Is that why you read so fast?


More or less, though I've always been a fairly quick reader. I'm not a speed-reader, though. I never took the classes and don't use the techniques. I find reading a lot less enjoyable if I try to do it at an artificially fast pace.

I also don't watch much television (I follow three one-hour shows, and only watch if the episode is new). I kicked the habit between my last two years of high school and all four years of college when I didn't have time to do my schoolwork, sleep, have a social life, AND spend my afternoons watching repeats of Friends. I never really got back into it. The average American watches over four hours of television a day, so that's a lot of productivity lost spent glued to the tube, and since I read at a rate of 100-200 pages an hour, depending on what I'm reading, it's easy for me to read a novel or shorter work of non-fiction in a day.

I do watch old episodes of shows I like and documentaries on netflix while I'm knitting. I need the background noise to keep from getting distracted.


What about the women's and gender studies minor? Do you hate men or something?


Yup.

Why didn't you go to law school? I remember you taking the LSAT and contacting schools.


Because I had already learned my lesson about getting worthless degrees the hard way, and it was going to multiply my loan debt by a factor of ten (at least). I also have several friends who are lawyers, and the lifestyle and workload didn't square with what I would consider to be a healthy work/life balance.

So what are you going to do now?


I am currently working on my Master's in Social Work at Western Carolina University. I'll be done in May 2013. Hopefully, I will be able to acquire gainful employment after that.

I am also attempting to learn Spanish, taking classes at AB-Tech whenever my schedule allows. It's my third language, and I'm pretty excited about being able to 1) effectively communicate with Spanish-speaking immigrants and 2) read Spanish literature in its original form. One day, I will conquer Don Quixote.

So...knitting. That's kind of a weird thing for someone in their twenties to do, isn't it?


I guess? I've never had a whole lot in common with people my age, so most people who know me well see the knitting as yet another Kinda Weird Thing Lauren Does. I can also sew and crochet.

I learned how to sew when I was a little girl. My grandmother was a seamstress who made costumes for local theatre productions. She's the one who taught me the basics on an old-school treadle machine. I learned how to cross-stitch and needlepoint when I was in elementary school. I've never really been into decorative stitching, but I have recently (with the help of my stepmother, who is amazingly talented at quilting) gotten back into sewing. I have my own machine and everything!

My little sister taught me to crochet when I was nineteen. I was pretty obsessed for a while, but don't do it as much anymore. For some reason, the motions I use to do it really kill my wrists.

I taught myself to knit when I was twenty-one. That I continue to do more or less obsessively. I LOVE knitting, and never leave home without something to work on.

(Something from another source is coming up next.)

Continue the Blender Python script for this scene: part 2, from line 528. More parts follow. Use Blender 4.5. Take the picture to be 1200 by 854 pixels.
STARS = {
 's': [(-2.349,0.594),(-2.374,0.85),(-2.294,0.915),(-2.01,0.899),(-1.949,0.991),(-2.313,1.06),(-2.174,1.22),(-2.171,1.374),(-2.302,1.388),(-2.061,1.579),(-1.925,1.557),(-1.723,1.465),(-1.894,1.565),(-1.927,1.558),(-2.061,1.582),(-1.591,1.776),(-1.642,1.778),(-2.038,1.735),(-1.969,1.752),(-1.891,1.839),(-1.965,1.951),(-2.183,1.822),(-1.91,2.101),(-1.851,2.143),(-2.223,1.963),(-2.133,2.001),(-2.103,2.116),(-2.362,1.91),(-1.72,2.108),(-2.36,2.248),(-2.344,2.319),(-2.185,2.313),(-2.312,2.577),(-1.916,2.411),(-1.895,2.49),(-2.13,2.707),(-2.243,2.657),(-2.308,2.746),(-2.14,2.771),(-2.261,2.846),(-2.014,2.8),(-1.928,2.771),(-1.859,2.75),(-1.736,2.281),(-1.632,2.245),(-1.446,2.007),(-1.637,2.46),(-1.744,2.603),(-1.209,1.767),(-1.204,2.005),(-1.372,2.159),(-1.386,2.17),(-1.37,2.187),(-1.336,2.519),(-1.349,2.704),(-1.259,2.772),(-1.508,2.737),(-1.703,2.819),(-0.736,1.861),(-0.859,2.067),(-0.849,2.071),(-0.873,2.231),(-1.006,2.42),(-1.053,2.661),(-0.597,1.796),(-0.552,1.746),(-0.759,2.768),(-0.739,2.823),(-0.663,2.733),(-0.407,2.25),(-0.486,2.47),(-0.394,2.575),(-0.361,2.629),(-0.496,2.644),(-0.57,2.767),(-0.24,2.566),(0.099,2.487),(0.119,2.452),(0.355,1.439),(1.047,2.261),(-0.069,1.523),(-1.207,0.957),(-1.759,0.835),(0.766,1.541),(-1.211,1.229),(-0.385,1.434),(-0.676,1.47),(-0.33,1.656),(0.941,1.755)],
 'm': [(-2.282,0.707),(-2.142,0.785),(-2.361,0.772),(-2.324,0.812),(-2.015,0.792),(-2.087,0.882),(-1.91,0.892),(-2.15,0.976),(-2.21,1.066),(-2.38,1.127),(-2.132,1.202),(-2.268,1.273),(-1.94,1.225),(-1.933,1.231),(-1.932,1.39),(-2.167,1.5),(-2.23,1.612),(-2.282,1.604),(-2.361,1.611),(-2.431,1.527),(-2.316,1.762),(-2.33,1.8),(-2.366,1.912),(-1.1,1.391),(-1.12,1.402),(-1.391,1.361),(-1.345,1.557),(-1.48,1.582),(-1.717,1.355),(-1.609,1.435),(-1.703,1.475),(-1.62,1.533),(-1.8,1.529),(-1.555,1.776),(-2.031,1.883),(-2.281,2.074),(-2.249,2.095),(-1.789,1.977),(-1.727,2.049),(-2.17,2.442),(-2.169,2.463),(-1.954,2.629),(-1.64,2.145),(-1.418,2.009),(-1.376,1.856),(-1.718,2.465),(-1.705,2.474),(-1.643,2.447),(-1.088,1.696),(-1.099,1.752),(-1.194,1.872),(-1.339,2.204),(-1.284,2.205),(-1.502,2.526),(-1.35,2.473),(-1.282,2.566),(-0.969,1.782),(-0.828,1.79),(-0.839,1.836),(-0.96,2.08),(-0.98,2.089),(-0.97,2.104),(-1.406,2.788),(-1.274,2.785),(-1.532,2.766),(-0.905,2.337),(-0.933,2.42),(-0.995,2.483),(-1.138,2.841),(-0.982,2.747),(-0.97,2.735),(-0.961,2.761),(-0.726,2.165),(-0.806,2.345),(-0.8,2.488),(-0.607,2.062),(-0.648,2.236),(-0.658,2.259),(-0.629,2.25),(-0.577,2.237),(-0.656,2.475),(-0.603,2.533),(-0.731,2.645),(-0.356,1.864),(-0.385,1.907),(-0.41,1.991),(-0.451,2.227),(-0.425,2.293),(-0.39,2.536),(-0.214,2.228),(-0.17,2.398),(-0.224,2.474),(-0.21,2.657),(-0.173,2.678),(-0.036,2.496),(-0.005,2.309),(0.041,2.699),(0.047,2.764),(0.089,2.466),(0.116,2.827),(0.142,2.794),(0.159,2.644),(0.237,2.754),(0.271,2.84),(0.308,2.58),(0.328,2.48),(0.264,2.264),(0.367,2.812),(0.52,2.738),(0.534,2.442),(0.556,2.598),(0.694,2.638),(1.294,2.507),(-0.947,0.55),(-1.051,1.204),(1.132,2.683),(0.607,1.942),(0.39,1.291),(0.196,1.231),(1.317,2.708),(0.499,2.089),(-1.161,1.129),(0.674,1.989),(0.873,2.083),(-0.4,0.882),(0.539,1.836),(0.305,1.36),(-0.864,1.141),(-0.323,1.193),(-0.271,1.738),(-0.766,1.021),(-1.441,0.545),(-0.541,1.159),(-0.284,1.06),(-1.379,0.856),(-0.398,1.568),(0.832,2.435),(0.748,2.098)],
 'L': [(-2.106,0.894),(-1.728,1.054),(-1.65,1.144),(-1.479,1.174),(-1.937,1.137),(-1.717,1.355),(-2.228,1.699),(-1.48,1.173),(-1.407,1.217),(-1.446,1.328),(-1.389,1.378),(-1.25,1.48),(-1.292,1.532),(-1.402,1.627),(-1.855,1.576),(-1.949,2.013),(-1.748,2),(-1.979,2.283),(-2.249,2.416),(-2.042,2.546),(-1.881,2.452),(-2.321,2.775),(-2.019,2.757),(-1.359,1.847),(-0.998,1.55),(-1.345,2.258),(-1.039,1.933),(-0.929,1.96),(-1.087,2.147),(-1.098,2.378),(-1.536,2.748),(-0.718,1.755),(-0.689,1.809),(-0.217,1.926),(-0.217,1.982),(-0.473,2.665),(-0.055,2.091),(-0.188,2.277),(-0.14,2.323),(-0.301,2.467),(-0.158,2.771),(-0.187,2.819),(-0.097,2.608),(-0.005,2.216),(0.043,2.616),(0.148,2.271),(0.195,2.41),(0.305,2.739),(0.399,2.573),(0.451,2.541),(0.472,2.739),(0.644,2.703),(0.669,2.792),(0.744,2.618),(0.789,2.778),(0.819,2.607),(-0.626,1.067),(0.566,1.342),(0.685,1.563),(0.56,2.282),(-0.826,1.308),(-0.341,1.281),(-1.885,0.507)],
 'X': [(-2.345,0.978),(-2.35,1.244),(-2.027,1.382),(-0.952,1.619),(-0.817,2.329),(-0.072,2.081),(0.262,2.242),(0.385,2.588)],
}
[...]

Where did you learn how to cook?


Mostly from my parents and other family members. Where I'm from, being able to cook is A Big Deal if you're a girl, and my mother had my sister and me cooking as soon as we were tall enough to reach the stove (though I'm not sure how much of that was her reinforcing gender roles vs. her not wanting to get up at 7 AM on Saturday mornings to prepare breakfast. Scrambled eggs were the first thing I learned how to cook for myself). She comes from a very large family, and gatherings often found her, my grandmother, and my aunts in the kitchen preparing the meal. I would sometimes be conscripted into potato-peeling or other tasks. While I was in there, I'd pick up on how everything else was made. Later, in high school, my mother instituted the house rule that if you cooked, you didn't have to clean, so that was an additional incentive for me to acquire cooking skills.

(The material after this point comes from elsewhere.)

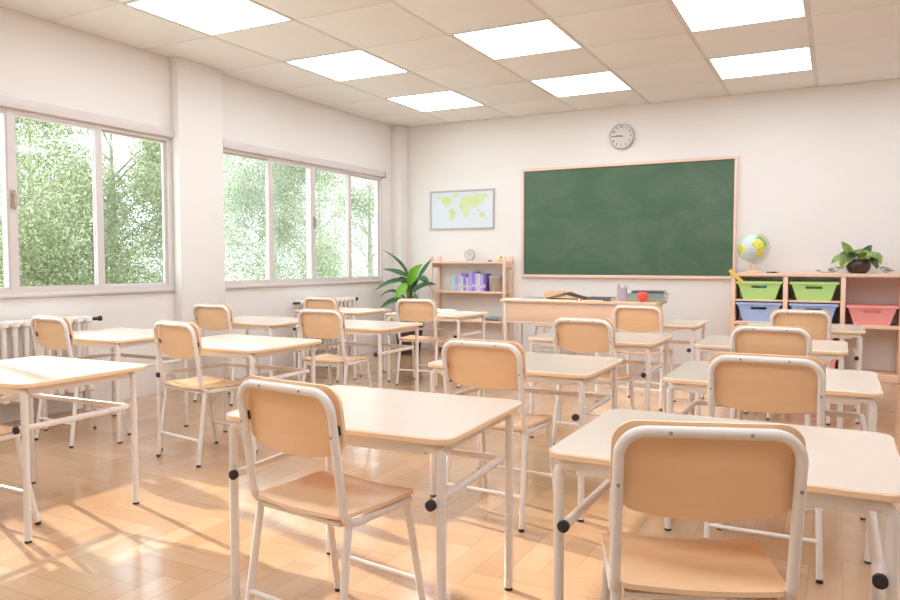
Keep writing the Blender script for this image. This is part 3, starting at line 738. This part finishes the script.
def blade(b, p0, p1, p2, w, tilt=(.3, -.8, .55), n=10, cup=.16, tipw=.0, blunt=.75):
    # leaf blade along a bent midrib, its face turned roughly towards `tilt`
    p0, p1, p2 = map(Vector, (p0, p1, p2)); prev = None
    for k in range(n+1):
        t_ = k/n; p = p0*(1-t_)**2+p1*2*t_*(1-t_)+p2*t_*t_; d = ((p1-p0)*(1-t_)+(p2-p1)*t_).normalized()
        sd = d.cross(Vector(tilt)).normalized(); up = sd.cross(d).normalized()
        ww = w*max(.03, math.sin(PI*min(1, t_*.94+.04)))**blunt*(1.12-.3*t_)
        row = [b.verts.new(p+sd*ww*.5*q+up*abs(q)*ww*cup) for q in (-1, -.5, 0, .5, 1)]
        if prev:
            for i in range(4): b.faces.new((prev[i], prev[i+1], row[i+1], row[i]))
        prev = row
LV = [((0, 0, .97), (-.03, -.02, 1.2), (-.338, -.1, 1.362), .055, 0), ((0, 0, 1.0), (-.106, -.06, 1.085), (-.298, -.16, 1.111), .10, 0), ((.03, -.02, .956), (-.199, -.1, .998), (-.419, -.2, .817), .11, 0),
      ((-.06, .03, .70), (-.262, .02, .93), (-.451, -.02, .723), .06, 0), ((-.06, -.05, .72), (-.2, -.12, .71), (-.31, -.22, .599), .12, 0), ((.02, -.04, .90), (.12, -.12, 1.06), (.27, -.12, 1.175), .20, 1),
      ((.10, .05, .98), (.2, .08, 1.126), (.285, .1, 1.245), .09, 0), ((.06, .0, .95), (.27, -.06, 1.05), (.385, -.14, .89), .12, 0), ((0, -.06, .93), (-.02, -.14, .85), (-.083, -.2, .735), .17, 1),
      ((.05, -.02, .72), (.135, -.08, .79), (.225, -.14, .725), .10, 0), ((.015, .02, .84), (-.076, 0, .968), (-.125, -.04, 1.01), .13, 0), ((.03, .03, .84), (.061, .03, .943), (.015, .02, 1.07), .13, 0),
      ((.015, .0, .84), (.09, .02, .93), (.14, .02, .975), .14, 0), ((.0, .08, .8), (.1, .25, .95), (.2, .36, .9), .12, 0), ((-.05, .08, .8), (-.15, .22, .95), (-.25, .3, .86), .12, 0)]
for a0, a1, a2, w, mt in LV:
    b0 = Vector(a0)
    b = B(); tube(b, fillet([(b0.x*.3, b0.y*.3+.01, .365), (b0.x*.45, b0.y*.45, (.37+b0.z)/2), b0], .2, 4), .008, 6); obj('stem', b, M['stem'], t)
    b = B(); blade(b, a0, a1, a2, w*(.74 if mt else .82), (.45, -.75, .5) if mt else (.15, -.7, .7), blunt=.95); obj('leaf', b, M['leaf_light' if mt else 'leaf'], t)
t = thing('trailing_plant', (.186, 8.66, 1.0852)); tag(t, 'trailing variegated plant in a dark round bowl on the storage shelf', 'plant')
b = B(); lathe(b, [(0, 0), (.07, 0), (.105, .035), (.118, .08), (.11, .125), (.1, .145), (.092, .145), (.1, .12), (0, .11)], 28); obj('bowl', b, M['pot_glass'], t)
b = B(); lathe(b, [(0, .128), (.098, .122)], 20); obj('soil', b, M['soil'], t)
rnd = random.Random(3)
pl = [((-.049, 0, .165), (-.105, -.02, .243), (-.156, -.03, .325), .10, 0), ((-.004, -.05, .15), (-.006, -.13, .23), (-.007, -.2, .20), .15, 0), ((.04, 0, .16), (.074, .02, .231), (.115, .03, .29), .085, 1),
      ((-.075, -.02, .14), (-.167, -.05, .20), (-.245, -.07, .10), .085, 0), ((-.08, -.05, .15), (-.145, -.12, .15), (-.14, -.15, .045), .10, 0), ((-.058, 0, .16), (-.113, .02, .21), (-.18, .03, .182), .09, 1),
      ((.085, 0, .16), (.172, -.03, .21), (.198, -.06, .10), .10, 0), ((.08, -.05, .15), (.138, -.1, .15), (.165, -.12, .05), .085, 1), ((.067, -.03, .17), (.119, -.08, .21), (.155, -.12, .15), .09, 0),
      ((.014, -.02, .15), (-.005, -.07, .19), (-.055, -.1, .215), .10, 0), ((.023, .02, .15), (.035, 0, .2), (.1, -.02, .215), .10, 0), ((-.057, -.04, .14), (-.094, -.1, .17), (-.12, -.13, .085), .10, 0),
      ((-.02, -.06, .16), (-.06, -.13, .20), (-.10, -.17, .15), .10, 1), ((.04, -.06, .16), (.07, -.13, .20), (.09, -.17, .15), .10, 0), ((0, .05, .16), (.02, .1, .24), (.0, .14, .25), .10, 0)]
for k, (a0, a1, a2, w, dk) in enumerate(pl):
    b0 = Vector(a0)
    b = B(); tube(b, [(b0.x*.3, b0.y*.3, .118), (b0.x*.7, b0.y*.7, b0.z), b0], .0035, 6); obj('stem', b, M['stem'], t)
    b = B(); blade(b, a0, a1, a2, w, (.1, -.75, .65)); obj('leaf', b, M['leaf_pothos_dark' if dk else 'leaf_pothos'], t)
for s, pts in ((-1, [(-.1, -.04, .14), (-.16, -.07, .05), (-.22, -.08, .012), (-.34, -.06, .012)]), (1, [(.14, -.04, .14), (.2, -.06, .05), (.235, -.07, .012), (.27, -.06, .015)])):
    b = B(); P = fillet(pts, .05, 4); tube(b, P, .003, 6); obj('vine', b, M['leaf_pothos_dark'], t)
    for k, q in enumerate((.35, .6, .75, .9, 1)):
        p = P[min(len(P)-1, int(q*len(P)))]
        b = B(); leaf(b, p+Vector((0, 0, .006)), (s*.8, -.4+.5*(k % 2), .6*(k % 2)+.2), .055, .045, .2); obj('leaf', b, M['leaf_pothos_dark'], t)

# ------------------------------------------------------------------ radiators
def radiator(y0, y1, lab):
    n = round((y1-y0)/.085); L = n*.085
    t = thing('radiator', (XL+.13, (y0+y1)/2, 0)); tag(t, lab, 'radiator', 'column radiators under the windows')
    for k in range(n):
        y = -L/2+(k+.5)*.085
        b = B()
        for x in (-.045, .045): tube(b, fillet([(x, y, .17), (x, y, .76)], .02), .019, 10)
        for z in (.19, .74):
            tube(b, [(-.062, y, z-.02), (-.05, y, z), (.05, y, z), (.062, y, z-.02)], [.02, .036, .036, .02], 12)
        obj('column', b, M['rad'], t)
    b = B()
    for z in (.19, .74): tube(b, [(0, -L/2, z), (0, L/2, z)], .024, 12)
    obj('header_pipe', b, M['rad'], t)
    b = B(); tube(b, [(0, L/2, .74), (0, L/2+.1, .74)], .014, 10); lathe(b, [(0, -.02), (.014, -.02), (.018, -.012), (.018, .012), (.012, .02), (0, .02)], 14, at=(0, L/2+.1, .74)); obj('valve', b, M['dark_metal'], t)
    b = B(); tube(b, [(0, -L/2, .74), (0, -L/2-.1, .74)], .014, 10); obj('bleed_valve', b, M['dark_metal'], t)
    for y in (-L/2+.0425, L/2-.0425):
        b = B(); tube(b, [(0, y, .17), (.0, y, .0)], [.03, .022], 10); obj('foot', b, M['rad'], t)
    b = B(); tube(b, [(0, -L/2+.2, .6), (-.128, -L/2+.2, .6)], .012, 8); tube(b, [(0, L/2-.2, .6), (-.128, L/2-.2, .6)], .012, 8); obj('wall_bracket', b, M['rad'], t)
radiator(2.65, 3.92, 'white column radiator under the left window')
radiator(6.55, 7.60, 'white column radiator under the far window beside the plant')

# ------------------------------------------------------------------ outdoors
b = B(); box(b, -40, XL-.25, -25, 45, -.9, -.7); tag(obj('outdoor_ground', b, M['ground'], smooth=False), None, None, None, 'structure')
def tree(x, y, h, cr, nleaf, mat, lab, seed):
    r = random.Random(seed); t = thing('tree', (x, y, -.7)); tag(t, lab, 'tree', 'trees outside the windows')
    b = B(); tube(b, [(0, 0, 0), (.05, .04, h*.3), (-.03, .1, h*.62), (.02, .05, h*.9)], [.1, .08, .05, .015], 10)
    obj('trunk', b, M['bark'], t)
    blobs = []
    b = B()
    for k in range(26):
        a = r.uniform(0, 2*PI); z = r.uniform(.18, 1.0)*h; rr = cr*r.uniform(.25, 1)*(1-.35*(z/h)**3)
        e = Vector((rr*math.cos(a), rr*math.sin(a), z)); blobs.append((e, r.uniform(.4, .75)*min(1, cr*.7)))
        s = Vector((0, .05, max(.3, z-rr*.7)))
        tube(b, [s, (s+e)/2+Vector((0, 0, .1)), e], [.022, .014, .005], 6)
        for q in range(4):
            e2 = e+Vector((r.gauss(0, .35), r.gauss(0, .35), r.gauss(.1, .35))); tube(b, [(s+e*2)/3, (e+e2)/2, e2], [.008, .005, .002], 5)
    obj('branches', b, M['bark'], t)
    vs, fs = [], []
    for k in range(nleaf):
        c, R = blobs[r.randrange(len(blobs))]
        while True:
            q = Vector((r.uniform(-1, 1), r.uniform(-1, 1), r.uniform(-1, 1)))
            if q.length < 1: break
        p = c+q*R*1.15; d = Vector((r.gauss(0, 1), r.gauss(0, 1), r.gauss(-.3, .8))).normalized(); sd = d.cross(Vector((r.gauss(0, 1), r.gauss(0, 1), r.gauss(0, 1)))).normalized()
        L = r.uniform(.034, .058); w = L*.34; i = len(vs)
        vs += [p, p+d*L*.5+sd*w, p+d*L, p+d*L*.5-sd*w]; fs.append((i, i+1, i+2, i+3))
    me = bpy.data.meshes.new('foliage'); me.from_pydata([tuple(v) for v in vs], [], fs); me.materials.append(M[mat])
    link_obj('foliage', me, t)
TR = [(-10.2, 6.3, 4.9, 1.5, 'tree_leaf', 'pale green leafy tree outside the left part of the near window'), (-10.9, 8.4, 4.7, 1.5, 'tree_leaf', 'pale green leafy tree outside the right part of the near window'),
      (-11.8, 10.7, 5.0, 1.7, 'tree_leaf_b', 'grey green tree partly hidden by the pillar between the windows'), (-11.4, 13.0, 4.7, 1.6, 'tree_leaf_b', 'grey green tree outside the left panes of the far window'),
      (-12.2, 15.4, 5.2, 1.7, 'tree_leaf', 'pale green tree outside the middle of the far window'), (-12.0, 17.8, 5.0, 1.7, 'tree_leaf_b', 'grey green tree outside the right pane of the far window'),
      (-14.5, 9.3, 5.4, 1.9, 'tree_leaf_b', 'farther grey green tree glimpsed behind the near window trees'), (-15.5, 15.0, 5.4, 2.0, 'tree_leaf_b', 'farther grey green tree glimpsed behind the far window trees'),
      (-15.5, 20.0, 5.4, 2.0, 'tree_leaf_b', 'farthest grey green tree at the right end of the far window')]
for i, (x, y, h, cr, m, lab) in enumerate(TR): tree(x, y, h, cr, 46000 if m == 'tree_leaf' else 30000, m, lab, 20+i)

# ------------------------------------------------------------------ light, camera
W = bpy.data.worlds.new('sky'); S.world = W; W.use_nodes = True
bg = W.node_tree.nodes['Background']; bg.inputs[0].default_value = (.80, .91, 1.0, 1); bg.inputs[1].default_value = 3.2
sun = bpy.data.lights.new('sun', 'SUN'); sun.energy = 8; sun.angle = math.radians(.8); sun.color = (1, .95, .88)
so = bpy.data.objects.new('sun', sun); C.objects.link(so)
dirv = Vector((.9686, -.249, -.463)); so.rotation_euler = dirv.to_track_quat('-Z', 'Y').to_euler(); so.location = (-20, 8, 12)
cam = bpy.data.cameras.new('camera'); co = bpy.data.objects.new('camera', cam); C.objects.link(co)
cam.sensor_width = 36; cam.lens = 737.87/900*36; cam.clip_end = 200
co.location = (0, 0, 1.2); co.rotation_euler = (PI/2-.0511, 0, .4833)
S.camera = co
S.view_settings.view_transform = 'Standard'; S.view_settings.look = 'None'; S.view_settings.gamma = 1; S.view_settings.use_curve_mapping = False
S.view_settings.exposure = 0.2
S.cycles.use_denoising = True
S.cycles.max_bounces = 10; S.cycles.diffuse_bounces = 6; S.cycles.transparent_max_bounces = 16
S.cycles.sample_clamp_indirect = 8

My dad, for his part, is an avid cook and would often show me how to make things when I visited him. While my mom's cooking repertoire involves your standard Southern/American/Tex-Mex fare, my dad is all about learning new techniques and mastering different types of cuisine. His food background comes from working in restaurants for many years (as opposed to picking it up from family members), so his tastes and skills have always run in the opposite direction to my mother's. Between the two of them, I learned quite a bit.

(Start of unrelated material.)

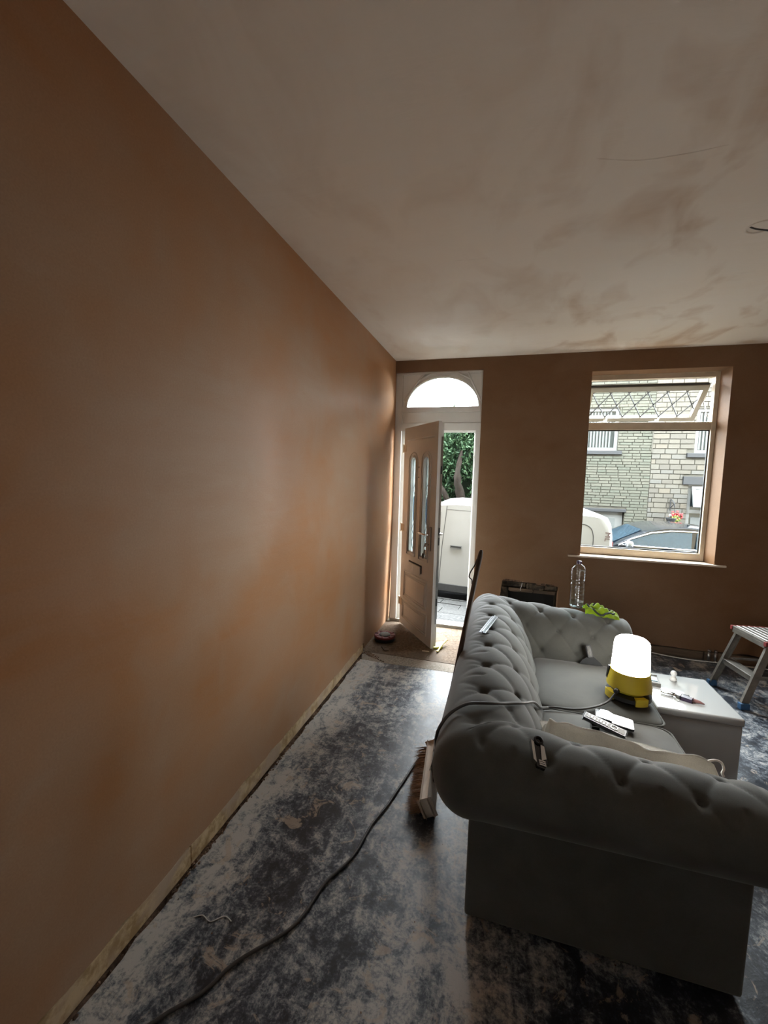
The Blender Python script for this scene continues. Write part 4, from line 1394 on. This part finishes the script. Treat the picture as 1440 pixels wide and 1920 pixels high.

Beyond that, I worked in restaurants more or less continuously between the ages of sixteen and twenty-five, and I picked up a lot of skills and recipes by watching the cooks work and reading the recipe books. When you work in a kitchen for as long as I did, the process of cooking becomes a lot less mysterious and intimidating, and you get good at recognizing which things work and which ones don't, both in terms of technique and ingredients. That being said, I primarily cook from recipes, not from memory. I own several cookbooks, and am constantly expanding my collection. I try to cook one new thing a week. Sometimes new things come out really well. Others...don't. I plan on documenting both my successes and my failures here.